Sen. Mitch McConnell said Democrats' recent tributes to late President Ronald Reagan on his 100th birthday were an attempt to draw attention away from thei policies over the past two years.

I don't know if you've noticed, but Washington has undergone a rather bizarre transformation over the past few weeks. Olbermann is out and Reagan is in, he said as the audience laughed and clapped in approval at the opening day of this year's Conservative Political Action Conference in Washington.

I mean, you can't turn on C-SPAN or cable news these days without hearing some liberal Democrat saying nice things about Ronald Reagan. It's a nice development don't you think?

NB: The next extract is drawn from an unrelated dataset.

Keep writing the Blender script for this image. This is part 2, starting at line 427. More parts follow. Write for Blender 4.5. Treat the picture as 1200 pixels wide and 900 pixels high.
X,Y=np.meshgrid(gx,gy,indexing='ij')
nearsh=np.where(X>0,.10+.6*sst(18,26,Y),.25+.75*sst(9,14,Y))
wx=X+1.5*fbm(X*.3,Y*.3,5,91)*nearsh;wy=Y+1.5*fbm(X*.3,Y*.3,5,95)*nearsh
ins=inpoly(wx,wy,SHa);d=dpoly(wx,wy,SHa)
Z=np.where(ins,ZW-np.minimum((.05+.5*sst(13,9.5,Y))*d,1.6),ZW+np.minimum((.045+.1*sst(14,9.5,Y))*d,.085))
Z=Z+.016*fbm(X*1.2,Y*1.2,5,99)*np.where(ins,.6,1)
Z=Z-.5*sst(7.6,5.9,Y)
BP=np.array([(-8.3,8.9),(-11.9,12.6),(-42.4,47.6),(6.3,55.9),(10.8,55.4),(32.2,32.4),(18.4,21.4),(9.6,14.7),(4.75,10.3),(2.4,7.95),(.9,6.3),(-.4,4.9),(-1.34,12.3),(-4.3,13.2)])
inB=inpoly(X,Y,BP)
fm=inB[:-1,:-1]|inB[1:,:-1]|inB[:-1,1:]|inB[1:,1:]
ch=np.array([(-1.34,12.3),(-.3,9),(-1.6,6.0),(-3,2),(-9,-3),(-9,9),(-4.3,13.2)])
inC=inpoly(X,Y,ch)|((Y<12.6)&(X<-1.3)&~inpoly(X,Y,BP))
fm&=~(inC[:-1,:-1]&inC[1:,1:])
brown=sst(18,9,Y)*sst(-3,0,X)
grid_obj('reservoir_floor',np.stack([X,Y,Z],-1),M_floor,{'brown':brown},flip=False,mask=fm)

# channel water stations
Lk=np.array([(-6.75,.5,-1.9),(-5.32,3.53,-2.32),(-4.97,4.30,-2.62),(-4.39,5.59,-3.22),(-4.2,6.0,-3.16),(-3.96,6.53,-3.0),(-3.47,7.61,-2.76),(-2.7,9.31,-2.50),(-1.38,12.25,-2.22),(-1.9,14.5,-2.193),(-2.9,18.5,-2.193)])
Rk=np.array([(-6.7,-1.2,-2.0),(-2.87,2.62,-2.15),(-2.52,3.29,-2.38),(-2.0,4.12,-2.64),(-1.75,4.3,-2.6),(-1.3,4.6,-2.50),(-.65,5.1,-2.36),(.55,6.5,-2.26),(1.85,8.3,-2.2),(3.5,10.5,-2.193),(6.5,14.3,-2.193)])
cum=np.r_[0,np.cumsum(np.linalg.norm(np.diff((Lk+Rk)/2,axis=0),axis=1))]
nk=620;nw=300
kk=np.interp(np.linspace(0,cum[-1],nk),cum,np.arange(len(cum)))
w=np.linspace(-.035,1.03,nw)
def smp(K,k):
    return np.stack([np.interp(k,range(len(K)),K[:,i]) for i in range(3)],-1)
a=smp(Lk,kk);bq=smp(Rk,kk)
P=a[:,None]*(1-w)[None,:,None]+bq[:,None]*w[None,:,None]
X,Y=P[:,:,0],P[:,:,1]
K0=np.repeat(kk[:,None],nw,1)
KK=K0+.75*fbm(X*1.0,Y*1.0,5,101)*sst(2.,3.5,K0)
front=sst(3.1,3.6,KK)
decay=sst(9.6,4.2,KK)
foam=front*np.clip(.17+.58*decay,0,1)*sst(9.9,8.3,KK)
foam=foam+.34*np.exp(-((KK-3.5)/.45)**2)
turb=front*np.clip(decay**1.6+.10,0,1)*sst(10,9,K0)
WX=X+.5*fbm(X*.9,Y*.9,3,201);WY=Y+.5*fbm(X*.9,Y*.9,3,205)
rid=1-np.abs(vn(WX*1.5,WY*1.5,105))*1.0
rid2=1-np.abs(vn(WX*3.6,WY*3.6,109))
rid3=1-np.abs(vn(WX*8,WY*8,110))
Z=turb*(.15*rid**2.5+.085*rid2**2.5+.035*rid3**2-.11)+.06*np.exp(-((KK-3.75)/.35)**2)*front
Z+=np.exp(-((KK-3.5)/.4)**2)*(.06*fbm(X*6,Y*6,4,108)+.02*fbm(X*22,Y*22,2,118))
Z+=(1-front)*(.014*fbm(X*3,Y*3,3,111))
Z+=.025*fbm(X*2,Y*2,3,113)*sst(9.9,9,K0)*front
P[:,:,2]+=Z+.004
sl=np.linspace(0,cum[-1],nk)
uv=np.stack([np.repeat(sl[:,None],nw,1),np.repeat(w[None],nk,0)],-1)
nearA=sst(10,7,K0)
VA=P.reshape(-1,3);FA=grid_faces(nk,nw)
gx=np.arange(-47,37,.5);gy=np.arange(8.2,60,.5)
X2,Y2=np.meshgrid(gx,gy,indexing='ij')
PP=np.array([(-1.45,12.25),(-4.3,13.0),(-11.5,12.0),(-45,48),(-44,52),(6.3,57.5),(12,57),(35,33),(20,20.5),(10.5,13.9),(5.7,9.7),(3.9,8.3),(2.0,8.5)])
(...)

Now you all know the reason they're doing it. They want you to forget what they've been up to for the past two years. The good news is nobody's buying it. Americans are no more convinced that [Sen.]Dick Durbin looks up to Ronald Reagan than they thought Obamacare would make health care better or less expensive.

He said Democrats were underestimating the intelligence and memory of the American voter.

They seem to think that if they just tweak their language a little bit, sit down with Bill O'Reilly for a few minutes and talk nice about our political idols we'll forget all the rest.

McConnell said he would keep the pressure on Democrats to repeal last year's health care reform bill.

On Sunday, President Barack Obama lauded Reagan for being someone that recognized that each of us has the power - as individuals and as a nation - to shape our own destiny.

He had faith in the American promise; in the importance of reaffirming values like hard work and personal responsibility; and in his own unique ability to inspire others to greatness, Obama said.

No matter what political disagreements you may have had with President Reagan - and I certainly had my share - there is no denying his leadership in the world, or his gift for communicating his vision for America, he stated.

Last week, House Minority Leader Nancy Pelosi, D-CA, said Reagan understood the value of bipartisanship and civility in all our debates.

On his 100th birthday, we honor President Reagan's service and express gratitude for his character, she said.